Nous pouvons agir, et nous le devons. Le Groupe de la Banque mondiale vient par exemple de mettre en place un Observatoire des crises alimentaires (a) pour mieux anticiper ces situations. Ce système complémentaire de suivi s’intéresse aux pays les plus démunis et les plus vulnérables, ceux-là même qui relèvent de l’Association internationale de développement, le fonds du Groupe de la Banque mondiale pour les pays les plus pauvres. L’Observatoire est construit autour du concept de vulnérabilité et s’attache plus spécifiquement aux crises alimentaires déclenchées par une envolée des prix. Il n’a pas vocation à suivre de près l’évolution des cours internationaux et nationaux. Son objectif est de constituer une plateforme rassemblant des données avérées afin de déceler le moment où une tendance risque de se transformer en vraie crise ; d’envisager les conséquences socioéconomiques de ces crises ; et de repérer les interventions adoptées (et celles qui ont été abandonnées) pour faire face à une crise alimentaire, atténuer ses effets et prévenir toute répétition.

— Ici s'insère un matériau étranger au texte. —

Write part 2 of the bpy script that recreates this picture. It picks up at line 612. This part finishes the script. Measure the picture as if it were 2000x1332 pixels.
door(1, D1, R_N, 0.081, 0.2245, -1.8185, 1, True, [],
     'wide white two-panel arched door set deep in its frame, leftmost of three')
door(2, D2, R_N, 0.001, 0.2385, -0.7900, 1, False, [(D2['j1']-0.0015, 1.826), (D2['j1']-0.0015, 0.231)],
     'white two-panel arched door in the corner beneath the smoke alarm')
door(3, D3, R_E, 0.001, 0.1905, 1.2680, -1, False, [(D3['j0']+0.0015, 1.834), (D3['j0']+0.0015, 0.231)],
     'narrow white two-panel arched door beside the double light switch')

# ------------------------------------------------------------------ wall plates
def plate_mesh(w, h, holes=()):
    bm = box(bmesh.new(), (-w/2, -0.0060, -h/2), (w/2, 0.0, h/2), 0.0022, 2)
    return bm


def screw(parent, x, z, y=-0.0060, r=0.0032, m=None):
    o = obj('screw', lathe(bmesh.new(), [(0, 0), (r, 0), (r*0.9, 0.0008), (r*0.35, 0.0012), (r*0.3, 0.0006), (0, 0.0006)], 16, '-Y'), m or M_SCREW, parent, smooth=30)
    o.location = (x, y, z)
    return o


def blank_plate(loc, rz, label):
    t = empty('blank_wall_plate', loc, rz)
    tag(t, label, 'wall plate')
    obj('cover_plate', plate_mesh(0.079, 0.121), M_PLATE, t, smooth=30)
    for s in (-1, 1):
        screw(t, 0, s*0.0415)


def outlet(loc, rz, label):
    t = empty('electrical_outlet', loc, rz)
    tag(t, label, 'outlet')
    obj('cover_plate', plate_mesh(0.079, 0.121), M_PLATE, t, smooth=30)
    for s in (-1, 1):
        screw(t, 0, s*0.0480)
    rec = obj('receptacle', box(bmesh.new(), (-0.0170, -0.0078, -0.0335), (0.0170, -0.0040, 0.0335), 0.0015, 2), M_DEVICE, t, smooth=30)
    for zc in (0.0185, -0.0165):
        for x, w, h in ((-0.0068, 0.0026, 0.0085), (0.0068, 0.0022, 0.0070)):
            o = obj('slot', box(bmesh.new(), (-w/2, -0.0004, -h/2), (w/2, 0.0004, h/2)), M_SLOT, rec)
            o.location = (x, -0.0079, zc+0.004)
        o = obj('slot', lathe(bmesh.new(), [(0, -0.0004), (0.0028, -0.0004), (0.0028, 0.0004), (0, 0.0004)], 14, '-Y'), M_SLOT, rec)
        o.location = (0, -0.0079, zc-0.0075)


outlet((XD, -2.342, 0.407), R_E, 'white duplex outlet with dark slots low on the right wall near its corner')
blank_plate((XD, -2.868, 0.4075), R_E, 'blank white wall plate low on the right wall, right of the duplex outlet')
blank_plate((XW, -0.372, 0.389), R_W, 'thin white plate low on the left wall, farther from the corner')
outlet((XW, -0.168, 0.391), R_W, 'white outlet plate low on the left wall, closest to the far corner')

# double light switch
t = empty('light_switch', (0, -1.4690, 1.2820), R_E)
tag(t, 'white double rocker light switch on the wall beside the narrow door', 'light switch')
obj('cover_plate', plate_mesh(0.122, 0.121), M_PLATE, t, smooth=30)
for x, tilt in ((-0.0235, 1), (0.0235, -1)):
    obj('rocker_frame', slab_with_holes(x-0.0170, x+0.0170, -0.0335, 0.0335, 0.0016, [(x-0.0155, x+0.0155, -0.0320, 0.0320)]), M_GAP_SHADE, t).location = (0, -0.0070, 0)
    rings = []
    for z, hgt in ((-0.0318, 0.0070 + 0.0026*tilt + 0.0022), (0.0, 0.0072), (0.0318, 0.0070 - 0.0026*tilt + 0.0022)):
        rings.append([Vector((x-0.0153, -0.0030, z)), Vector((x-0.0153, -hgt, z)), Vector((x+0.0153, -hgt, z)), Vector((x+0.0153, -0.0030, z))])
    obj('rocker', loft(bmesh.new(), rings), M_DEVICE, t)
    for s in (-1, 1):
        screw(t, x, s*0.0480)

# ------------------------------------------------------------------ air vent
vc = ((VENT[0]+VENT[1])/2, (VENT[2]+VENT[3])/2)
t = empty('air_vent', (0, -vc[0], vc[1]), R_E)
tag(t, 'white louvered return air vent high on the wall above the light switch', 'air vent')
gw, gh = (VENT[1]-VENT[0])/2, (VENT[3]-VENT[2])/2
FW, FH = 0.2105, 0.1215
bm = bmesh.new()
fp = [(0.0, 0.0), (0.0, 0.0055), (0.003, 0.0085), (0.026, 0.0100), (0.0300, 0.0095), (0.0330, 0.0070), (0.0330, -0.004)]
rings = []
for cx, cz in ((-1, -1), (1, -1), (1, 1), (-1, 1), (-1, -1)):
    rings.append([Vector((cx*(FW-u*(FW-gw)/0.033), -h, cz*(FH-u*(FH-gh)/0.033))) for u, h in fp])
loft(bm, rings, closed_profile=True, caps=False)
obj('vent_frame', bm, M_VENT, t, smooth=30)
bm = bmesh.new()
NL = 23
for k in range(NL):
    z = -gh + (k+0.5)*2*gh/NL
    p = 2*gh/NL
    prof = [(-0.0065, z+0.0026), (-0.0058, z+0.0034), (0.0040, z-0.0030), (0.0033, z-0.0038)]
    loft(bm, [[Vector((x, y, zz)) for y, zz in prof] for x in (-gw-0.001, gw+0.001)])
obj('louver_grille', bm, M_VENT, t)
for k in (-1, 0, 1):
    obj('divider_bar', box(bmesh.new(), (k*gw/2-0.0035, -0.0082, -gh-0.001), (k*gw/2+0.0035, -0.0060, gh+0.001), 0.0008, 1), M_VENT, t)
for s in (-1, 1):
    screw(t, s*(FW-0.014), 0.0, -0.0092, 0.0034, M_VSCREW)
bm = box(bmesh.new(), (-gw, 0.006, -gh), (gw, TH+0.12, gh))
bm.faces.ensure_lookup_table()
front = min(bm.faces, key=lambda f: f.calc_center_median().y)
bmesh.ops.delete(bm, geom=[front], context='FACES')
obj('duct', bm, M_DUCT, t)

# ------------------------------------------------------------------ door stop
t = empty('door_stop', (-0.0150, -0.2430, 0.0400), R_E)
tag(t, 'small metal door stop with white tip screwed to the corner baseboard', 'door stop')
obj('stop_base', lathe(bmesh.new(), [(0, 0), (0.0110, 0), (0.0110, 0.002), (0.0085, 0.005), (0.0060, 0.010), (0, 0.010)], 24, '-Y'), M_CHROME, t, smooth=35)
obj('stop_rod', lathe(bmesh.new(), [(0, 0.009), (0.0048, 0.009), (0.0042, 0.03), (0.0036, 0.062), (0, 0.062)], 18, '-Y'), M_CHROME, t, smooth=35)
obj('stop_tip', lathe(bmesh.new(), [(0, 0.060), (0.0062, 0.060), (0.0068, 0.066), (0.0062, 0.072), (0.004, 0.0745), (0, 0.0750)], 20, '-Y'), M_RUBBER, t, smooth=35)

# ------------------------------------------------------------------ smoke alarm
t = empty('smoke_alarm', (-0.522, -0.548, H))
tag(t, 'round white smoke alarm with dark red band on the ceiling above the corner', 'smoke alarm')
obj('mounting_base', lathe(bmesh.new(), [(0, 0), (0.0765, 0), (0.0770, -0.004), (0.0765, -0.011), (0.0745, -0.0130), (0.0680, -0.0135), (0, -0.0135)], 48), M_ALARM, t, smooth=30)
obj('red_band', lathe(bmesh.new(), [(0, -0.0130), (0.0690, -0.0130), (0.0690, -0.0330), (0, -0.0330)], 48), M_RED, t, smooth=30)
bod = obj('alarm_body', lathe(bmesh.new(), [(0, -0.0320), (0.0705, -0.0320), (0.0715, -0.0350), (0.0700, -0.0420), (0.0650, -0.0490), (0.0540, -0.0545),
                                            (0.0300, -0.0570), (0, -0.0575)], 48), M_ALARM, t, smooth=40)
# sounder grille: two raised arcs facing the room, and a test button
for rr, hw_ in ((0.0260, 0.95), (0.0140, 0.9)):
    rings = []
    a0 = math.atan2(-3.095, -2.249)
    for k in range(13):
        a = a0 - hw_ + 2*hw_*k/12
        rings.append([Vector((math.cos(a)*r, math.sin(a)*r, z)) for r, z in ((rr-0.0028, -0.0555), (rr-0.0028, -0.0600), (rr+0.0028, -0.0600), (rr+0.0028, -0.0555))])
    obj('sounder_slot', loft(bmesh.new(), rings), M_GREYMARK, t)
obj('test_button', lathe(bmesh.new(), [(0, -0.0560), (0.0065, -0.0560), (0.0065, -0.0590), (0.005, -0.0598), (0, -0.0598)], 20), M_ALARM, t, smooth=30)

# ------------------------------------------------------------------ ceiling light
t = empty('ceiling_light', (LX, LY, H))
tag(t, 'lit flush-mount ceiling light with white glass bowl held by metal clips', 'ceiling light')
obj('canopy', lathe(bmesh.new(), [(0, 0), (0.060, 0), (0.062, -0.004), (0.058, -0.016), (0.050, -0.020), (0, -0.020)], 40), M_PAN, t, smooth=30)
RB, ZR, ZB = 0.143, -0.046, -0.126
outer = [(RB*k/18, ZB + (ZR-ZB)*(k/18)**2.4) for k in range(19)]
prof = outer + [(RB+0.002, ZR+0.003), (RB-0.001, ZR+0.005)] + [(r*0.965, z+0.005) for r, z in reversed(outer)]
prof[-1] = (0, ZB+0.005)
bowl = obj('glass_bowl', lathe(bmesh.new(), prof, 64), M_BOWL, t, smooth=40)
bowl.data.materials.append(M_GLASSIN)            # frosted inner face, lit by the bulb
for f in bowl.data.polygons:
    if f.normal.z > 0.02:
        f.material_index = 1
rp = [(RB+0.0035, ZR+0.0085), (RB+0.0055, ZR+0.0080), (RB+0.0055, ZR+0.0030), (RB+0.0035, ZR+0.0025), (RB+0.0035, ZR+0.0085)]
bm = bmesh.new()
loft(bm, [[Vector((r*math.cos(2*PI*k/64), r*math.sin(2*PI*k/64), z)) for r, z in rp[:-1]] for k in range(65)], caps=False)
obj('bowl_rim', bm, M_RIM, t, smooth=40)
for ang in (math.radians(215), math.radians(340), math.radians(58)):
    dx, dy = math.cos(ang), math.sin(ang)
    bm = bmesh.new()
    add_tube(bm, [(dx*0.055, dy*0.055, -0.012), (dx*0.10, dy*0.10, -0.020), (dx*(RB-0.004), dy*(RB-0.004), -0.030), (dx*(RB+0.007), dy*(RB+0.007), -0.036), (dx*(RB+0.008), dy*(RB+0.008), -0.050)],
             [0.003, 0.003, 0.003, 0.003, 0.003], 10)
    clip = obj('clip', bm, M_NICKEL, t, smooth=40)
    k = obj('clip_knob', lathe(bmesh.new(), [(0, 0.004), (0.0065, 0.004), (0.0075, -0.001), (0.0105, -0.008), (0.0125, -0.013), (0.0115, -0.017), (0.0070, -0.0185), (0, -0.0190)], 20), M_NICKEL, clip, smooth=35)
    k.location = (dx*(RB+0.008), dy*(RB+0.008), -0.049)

Observatoire des crises des prix alimentaires
 
Vous aimeriez connaître le niveau à partir duquel les prix alimentaires ont, dans le passé, donné le signal de graves difficultés et le comparer à leur niveau actuel ? Cliquez ici (a). Savoir si votre pays et ses voisins sont exposés à une hausse des prix alimentaires intérieurs et s’ils disposent d’une marge de manœuvre macroéconomique suffisante pour y parer ? Cliquez ici (a). Connaître le nombre d’émeutes de la faim recensées depuis 2007 par rapport au niveau actuel des prix alimentaires ? La réponse est ici (a). Ou connaître le nombre de pays ayant introduit des subventions alimentaires face à l’envolée des prix en 2012 ? Rendez-vous ici (a).
 
Nul besoin d’être expert des questions d’insécurité alimentaire, féru en statistiques ou geek pour trouver des réponses étayées à ce genre d’interrogations. Le suivi ne peut véritablement devenir un bien public que si tout le monde y a accès : l’Observatoire des crises alimentaires (a) entend bien constituer un nouveau pas dans cette direction.